The founder of Next Digital, which owns the Apple Daily newspaper, had spent the past 20 days in custody after first being charged with fraud, then with collusion under the Beijing-imposed national security law.

He was ordered to observe a string of “tailor-made” terms for his temporary release, after he became the first person charged under the new legislation to win court bail.

Mr Justice Alex Lee Wan-tang ordered Lai to remain at his home on Kadoorie Avenue in Ho Man Tin at all times, except when he had to report to police or attend court hearings.

Lee, one of the two publicly known High Court judges designated to handle national security cases, banned Lai from engaging in acts which might “reasonably be regarded as” calling for foreign governments to impose sanctions or a blockade, or engage in other hostile activities against Hong Kong or China.

He was also banned from meeting officials from foreign governments, attending or hosting media interviews or programmes, publishing articles in any media, and posting messages or comments on social media, including Twitter.

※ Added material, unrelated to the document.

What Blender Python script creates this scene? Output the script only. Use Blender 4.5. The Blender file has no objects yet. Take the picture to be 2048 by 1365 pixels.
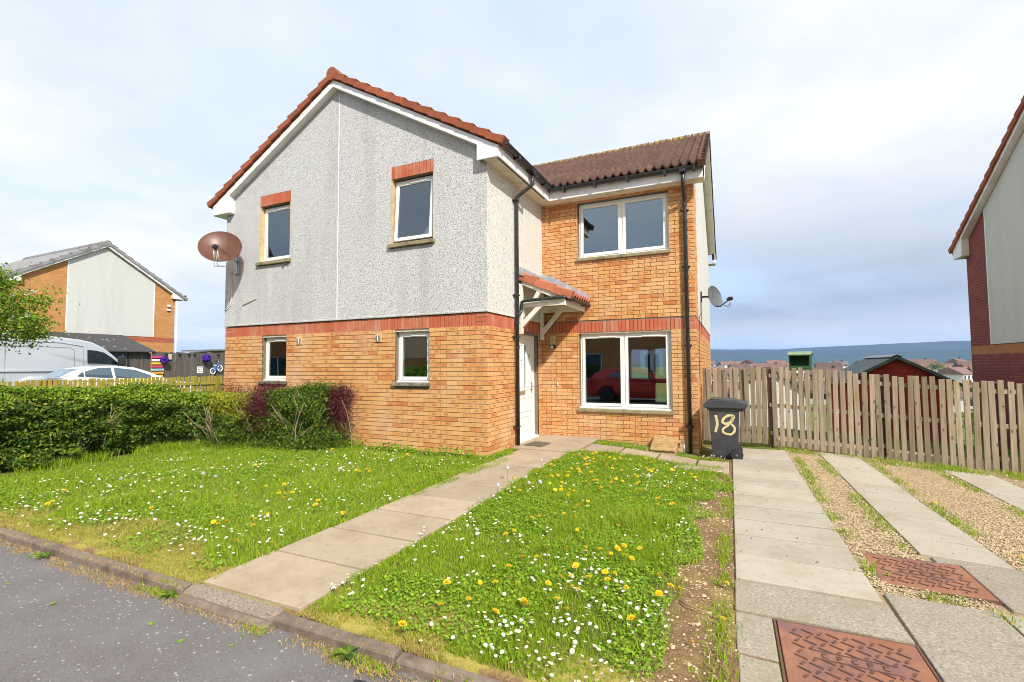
import bpy, bmesh, math, random
import numpy as np
from mathutils import Vector, Matrix

# ------------------------------------------------------------------ camera, sky, sun, exposure
scn = bpy.context.scene
COL = scn.collection
CX, CY, CZ, YAW, PITCH, ROLL = 3.5404, -6.7789, 1.4644, -0.4298, 0.05, -0.0061
FPX = 948.75
_f = Vector((math.sin(YAW)*math.cos(PITCH), math.cos(YAW)*math.cos(PITCH), math.sin(PITCH)))
_r0 = Vector((math.cos(YAW), -math.sin(YAW), 0)); _u0 = _r0.cross(_f)
_c, _s = math.cos(ROLL), math.sin(ROLL)
_r = _c*_r0 + _s*_u0
_u = -_s*_r0 + _c*_u0
cam_data = bpy.data.cameras.new('camera')
cam = bpy.data.objects.new('camera', cam_data); COL.objects.link(cam)
cam.matrix_world = Matrix(((_r.x, _u.x, -_f.x, CX), (_r.y, _u.y, -_f.y, CY), (_r.z, _u.z, -_f.z, CZ), (0, 0, 0, 1)))
cam_data.sensor_width = 36.0; cam_data.sensor_fit = 'HORIZONTAL'
cam_data.lens = FPX/2048*36.0
cam_data.clip_start = 0.05; cam_data.clip_end = 30000
scn.camera = cam

SUN = Vector((1.0, -0.90, 1.15)).normalized()          # towards the sun
SUN_EL = math.asin(SUN.z); SUN_AZ = math.atan2(SUN.x, SUN.y)
sd = bpy.data.lights.new('sun', 'SUN'); sd.energy = 4.4; sd.angle = math.radians(2.0); sd.color = (1.0, 0.95, 0.86)
so = bpy.data.objects.new('sun', sd); COL.objects.link(so)
so.rotation_euler = (-SUN).to_track_quat('-Z', 'Y').to_euler()
so.location = (10, -10, 20)

world = bpy.data.worlds.new('World'); scn.world = world; world.use_nodes = True
SKY_STRENGTH = 0.10
HAZE = 0.00017

scn.view_settings.view_transform = 'Standard'; scn.view_settings.look = 'None'
scn.view_settings.gamma = 1.0; scn.view_settings.use_curve_mapping = False
scn.view_settings.exposure = 0.44
scn.cycles.use_denoising = True
try: scn.cycles.denoiser = 'OPENIMAGEDENOISE'
except Exception: pass
scn.cycles.filter_width = 1.0
scn.cycles.max_bounces = 8; scn.cycles.transparent_max_bounces = 12
scn.cycles.sample_clamp_indirect = 6.0
scn.cycles.volume_bounces = 1

# ------------------------------------------------------------------ node helpers
class NT:
    def __init__(s, tree): s.t = tree; s.n = tree.nodes; s.l = tree.links
    def new(s, typ, ins=None, **kw):
        nd = s.n.new(typ)
        for k, v in kw.items(): setattr(nd, k, v)
        if ins:
            for k, v in ins.items(): s.set(nd, k, v)
        return nd
    def set(s, nd, k, v):
        sock = nd.inputs[k]
        if isinstance(v, bpy.types.NodeSocket): s.l.new(v, sock)
        else: sock.default_value = v
    def math(s, op, a, b=0.0, c=0.0, clamp=False):
        return s.new('ShaderNodeMath', {0: a, 1: b, 2: c}, operation=op, use_clamp=clamp).outputs[0]
    def vmath(s, op, a, b=(0, 0, 0)):
        return s.new('ShaderNodeVectorMath', {0: a, 1: b}, operation=op)
    def mix(s, fac, a, b, blend='MIX'):
        nd = s.new('ShaderNodeMix', data_type='RGBA', blend_type=blend)
        s.set(nd, 0, fac); s.set(nd, 6, a); s.set(nd, 7, b)
        return nd.outputs[2]
    def noise(s, vec, scale, detail=3, rough=0.55):
        nd = s.new('ShaderNodeTexNoise', {'Scale': scale, 'Detail': detail, 'Roughness': rough})
        if vec is not None: s.l.new(vec, nd.inputs['Vector'])
        return nd.outputs['Fac']
    def voro(s, vec, scale, feature='F1'):
        nd = s.new('ShaderNodeTexVoronoi', {'Scale': scale}, feature=feature)
        if vec is not None: s.l.new(vec, nd.inputs['Vector'])
        return nd
    def ramp(s, fac, stops):
        nd = s.new('ShaderNodeValToRGB'); s.l.new(fac, nd.inputs[0])
        e = nd.color_ramp.elements
        while len(e) < len(stops): e.new(0.5)
        for el, (p, c) in zip(e, stops):
            el.position = p; el.color = c if len(c) == 4 else (*c, 1)
        return nd.outputs[0]
    def rng(s, v, a, b, c=0.0, d=1.0):
        return s.new('ShaderNodeMapRange', {0: v, 1: a, 2: b, 3: c, 4: d}, clamp=True).outputs[0]
    def pos(s): return s.new('ShaderNodeNewGeometry').outputs['Position']
    def obj(s): return s.new('ShaderNodeTexCoord').outputs['Object']

def C4(c): return (*c, 1.0)

def mat(name, color=(.5, .5, .5), rough=.7, build=None, spec=.3, metal=0.0):
    m = bpy.data.materials.new(name); m.use_nodes = True
    t = NT(m.node_tree); t.n.clear()
    out = t.new('ShaderNodeOutputMaterial')
    b = t.new('ShaderNodeBsdfPrincipled', {'Base Color': C4(color), 'Roughness': rough, 'Metallic': metal, 'Specular IOR Level': spec})
    t.l.new(b.outputs[0], out.inputs[0])
    if build: build(t, b)
    return m

def noisy(name, c1, c2, scale=8, rough=.75, bump=0.0, bscale=60, spec=.3, rnd=0.0, detail=4, c3=None, s3=1.2, space='pos', metal=0.0, dist=.01):
    """two-tone procedural surface with fine relief; rnd = per-object value change"""
    def build(t, b):
        p = t.pos() if space == 'pos' else t.obj()
        f = t.rng(t.noise(p, scale, detail), .3, .7)
        col = t.mix(f, C4(c1), C4(c2))
        if c3 is not None:
            col = t.mix(t.rng(t.noise(p, s3, 4, .65), .5, .72), col, C4(c3))
        if rnd:
            r = t.new('ShaderNodeObjectInfo').outputs['Random']
            k = t.math('MULTIPLY_ADD', r, 2*rnd, 1-rnd)
            col = t.mix(1.0, col, t.new('ShaderNodeCombineColor', {0: k, 1: k, 2: k}).outputs[0], 'MULTIPLY')
        t.set(b, 'Base Color', col)
        if bump:
            h = t.noise(p, bscale, 3)
            bn = t.new('ShaderNodeBump', {'Strength': bump, 'Distance': dist, 'Height': h})
            t.set(b, 'Normal', bn.outputs[0])
    return mat(name, c1, rough, build, spec, metal)

# ------------------------------------------------------------------ sky
def build_world():
    t = NT(world.node_tree); t.n.clear()
    out = t.new('ShaderNodeOutputWorld')
    sky = t.new('ShaderNodeTexSky', sky_type='NISHITA', sun_disc=False)
    sky.sun_elevation = SUN_EL; sky.sun_rotation = SUN_AZ; sky.altitude = 100; sky.dust_density = 1.5
    d = t.new('ShaderNodeTexCoord').outputs['Generated']
    sep = t.new('ShaderNodeSeparateXYZ', {0: d}); x, y, z = sep.outputs
    zz = t.math('ADD', t.math('MAXIMUM', z, 0.0), 0.16)
    flat = t.new('ShaderNodeCombineXYZ', {0: t.math('DIVIDE', x, zz), 1: t.math('DIVIDE', y, zz), 2: 0.0}).outputs[0]
    n1 = t.noise(t.vmath('ADD', flat, (3.1, 7.7, 0.4)).outputs[0], 0.55, 6, .52)
    n2 = t.noise(t.vmath('ADD', flat, (11.3, 1.7, 2.0)).outputs[0], 1.3, 6, .55)
    # heavier grey bank low down to the north, white stratus above
    band = t.math('MULTIPLY', t.rng(z, .015, .10), t.rng(z, .12, .36, 1.0, 0.0))
    az = t.rng(t.math('ADD', y, t.math('MULTIPLY', x, .75)), .50, .95)
    bank = t.math('MULTIPLY', t.math('MULTIPLY', band, az), t.rng(n2, .15, .62, .45, 1.0), clamp=True)
    cover = t.rng(t.math('ADD', n1, t.math('MULTIPLY', t.rng(t.math('ADD', x, z), -.3, -.75), -.0)), .30, .52)
    shade = t.rng(n2, .34, .62)
    white = t.mix(shade, C4((6.1, 6.7, 7.6)), C4((8.2, 8.3, 8.4)))
    grey = t.mix(t.rng(n1, .35, .65), C4((2.35, 2.95, 3.85)), C4((3.7, 4.3, 5.2)))
    cl = t.mix(bank, white, grey)
    thin = t.mix(0.80, sky.outputs[0], C4((5.7, 7.1, 9.2)))    # thin high veil over the blue
    col = t.mix(cover, thin, cl)
    below = t.rng(z, -.02, .0)
    col = t.mix(below, C4((2.2, 2.3, 2.0)), col)
    bg = t.new('ShaderNodeBackground', {0: col, 1: SKY_STRENGTH})
    t.l.new(bg.outputs[0], out.inputs[0])
build_world()

# ------------------------------------------------------------------ mesh builder
class Fr:
    """a wall frame: u along the wall, n outwards, z up"""
    def __init__(s, o, u, n): s.o = Vector(o); s.u = Vector(u); s.n = Vector(n)
    def p(s, u, n, z): return s.o + s.u*u + s.n*n + Vector((0, 0, z))
W0 = Fr((0, 0, 0), (1, 0, 0), (0, 1, 0))      # plain world axes: u = x, n = y

class MB:
    def __init__(s): s.v = []; s.f = []; s.uv = []; s.mi = []; s.cur = 0
    def add(s, vs, fs):
        b = len(s.v); s.v += [tuple(q) for q in vs]
        s.f += [tuple(b+i for i in f) for f in fs]; s.mi += [s.cur]*len(fs)
        return s
    def box(s, F, u0, u1, n0, n1, z0, z1, top=0.0):
        q = [F.p(u, n, z) for z in (z0, z1) for n in (n0, n1) for u in (u0, u1)]
        fs = [(0, 2, 3, 1), (4, 5, 7, 6), (0, 1, 5, 4), (2, 6, 7, 3), (0, 4, 6, 2), (1, 3, 7, 5)]
        return s.add(q, fs)
    def prism(s, F, poly, n0, n1):
        """poly = list of (u, z), extruded from n0 to n1"""
        k = len(poly)
        q = [F.p(u, n0, z) for u, z in poly] + [F.p(u, n1, z) for u, z in poly]
        fs = [tuple(range(k-1, -1, -1)), tuple(range(k, 2*k))]
        fs += [(i, (i+1) % k, (i+1) % k+k, i+k) for i in range(k)]
        return s.add(q, fs)
    def slabpoly(s, poly, z0, z1):
        """horizontal plate, poly = list of (x, y, dz)"""
        k = len(poly)
        q = [(p[0], p[1], (p[2] if len(p) > 2 else 0)+z0) for p in poly] + [(p[0], p[1], (p[2] if len(p) > 2 else 0)+z1) for p in poly]
        fs = [tuple(range(k-1, -1, -1)), tuple(range(k, 2*k))] + [(i, (i+1) % k, (i+1) % k+k, i+k) for i in range(k)]
        return s.add(q, fs)
    def tube(s, pts, r, seg=8, cap=True, r2=None):
        pts = [Vector(p) for p in pts]; k = len(pts); q = []
        up = None
        for i, p in enumerate(pts):
            d = (pts[min(i+1, k-1)]-pts[max(i-1, 0)])
            if d.length < 1e-9: d = Vector((0, 0, 1))
            d.normalize()
            if up is None:
                up = Vector((0, 0, 1)) if abs(d.z) < .9 else Vector((1, 0, 0))
            a = d.cross(up)
            if a.length < 1e-6: a = d.cross(Vector((0, 1, 0)))
            a.normalize(); b = d.cross(a); up = -b if False else up
            rr = r if r2 is None else r+(r2-r)*i/max(1, k-1)
            for j in range(seg):
                t = 2*math.pi*j/seg
                q.append(p + a*(rr*math.cos(t)) + b*(rr*math.sin(t)))
        fs = []
        for i in range(k-1):
            for j in range(seg):
                fs.append((i*seg+j, i*seg+(j+1) % seg, (i+1)*seg+(j+1) % seg, (i+1)*seg+j))
        if cap: fs += [tuple(range(seg-1, -1, -1)), tuple((k-1)*seg+j for j in range(seg))]
        return s.add(q, fs)
    def lathe(s, prof, seg=20, M=None, caps=True):
        q = []
        for r, z in prof:
            for j in range(seg):
                t = 2*math.pi*j/seg; p = Vector((r*math.cos(t), r*math.sin(t), z))
                q.append(M @ p if M else p)
        k = len(prof)
        fs = [(i*seg+j, i*seg+(j+1) % seg, (i+1)*seg+(j+1) % seg, (i+1)*seg+j) for i in range(k-1) for j in range(seg)]
        if caps: fs += [tuple(range(seg-1, -1, -1)), tuple((k-1)*seg+j for j in range(seg))]
        return s.add(q, fs)
    def mesh(s, name, mats, smooth=False):
        me = bpy.data.meshes.new(name)
        me.from_pydata(s.v, [], s.f)
        for m in (mats if isinstance(mats, (list, tuple)) else [mats]): me.materials.append(m)
        if any(s.mi): me.polygons.foreach_set('material_index', s.mi)
        if smooth: me.polygons.foreach_set('use_smooth', [True]*len(s.f))
        me.update(); return me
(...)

Jimmy Lai is facing a charge under the national security law.


The judge ordered Lai to deposit HK$10 million with the court, and asked his three sureties, whose identities were not revealed, to each deposit HK$100,000. He also ordered Lai to surrender all travel documents and report to police three times a week.

Anthony Chau Tin-hang, senior assistant director of public prosecutions, said his team would seek to appeal against the bail decision at the city’s top court, and asked the judge to preserve the status quo by ordering Lai to be remanded pending the appeal.

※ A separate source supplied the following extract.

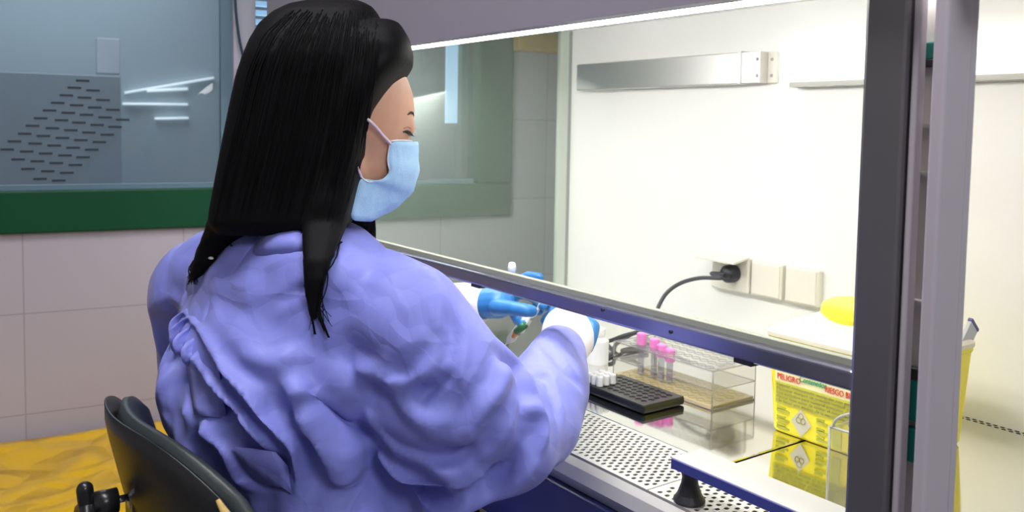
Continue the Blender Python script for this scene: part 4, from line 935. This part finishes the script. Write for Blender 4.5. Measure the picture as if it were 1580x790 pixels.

But Lee snubbed the request, as he cast doubt on whether he was entitled to entertain such an application, and whether the law allowed prosecutors to take their complaint to the Court of Final Appeal.

“I don’t have the jurisdiction [to grant the application],” Lee said, adding he would hand down a written judgment to explain his ruling later.

After the hearing, Lai passed on festive greetings from the dock to those sitting in the court’s public gallery, saying: “Happy, Merry Christmas.”


A van carrying Apple Daily founder Jimmy Lai pulls into Hong Kong’s High Court on Wednesday morning.


Lai had returned to court on Wednesday for a bail review after a magistrate refused two earlier applications.

He had been remanded since December 3, when he was charged with fraud alongside two senior Next Digital executives: Royston Chow Tat-kuen, 63, and Wong Wai-keung, 59.

Prosecutors alleged that Lai defrauded Hong Kong Science and Technology Parks Corporation, a government-owned enterprise, by breaching land lease terms on the use of Next Digital’s office space in Tseung Kwan O.

The space was said to have been improperly subleased to a secretarial firm, Dico Consultants Limited, from June 27, 2016, to May 22, 2020, in violation of a 1999 land lease, enabling Dico to evade land premiums and Next Digital to earn rent.

Chief Magistrate Victor So Wai-tak granted bail to Wong and Chow, but refused Lai’s application.

A week later, Lai was brought to court again, to face national security law charges, for allegedly colluding with foreign powers.


Prosecutors said Lai tagged US Secretary of State Mike Pompeo in a tweet calling for overseas countries to “voice out and take action” over Beijing’s suppression, even after the new law came into force on June 30.

They also targeted Lai’s Apple Daily commentaries, in which he said he believed international sanctions against Beijing over the new law would be more severe than the penalties imposed over the 1989 Tiananmen Square crackdown.

Magistrate So again rejected Lai’s bail application, this time in his capacity as a judicial officer designated to handle national security law cases.
Lai has been granted bail in three other cases related to last year’s anti-government protests and in another over this year’s banned June 4 vigil.

Both the fraud and national security law cases are set to return to West Kowloon Court on April 16.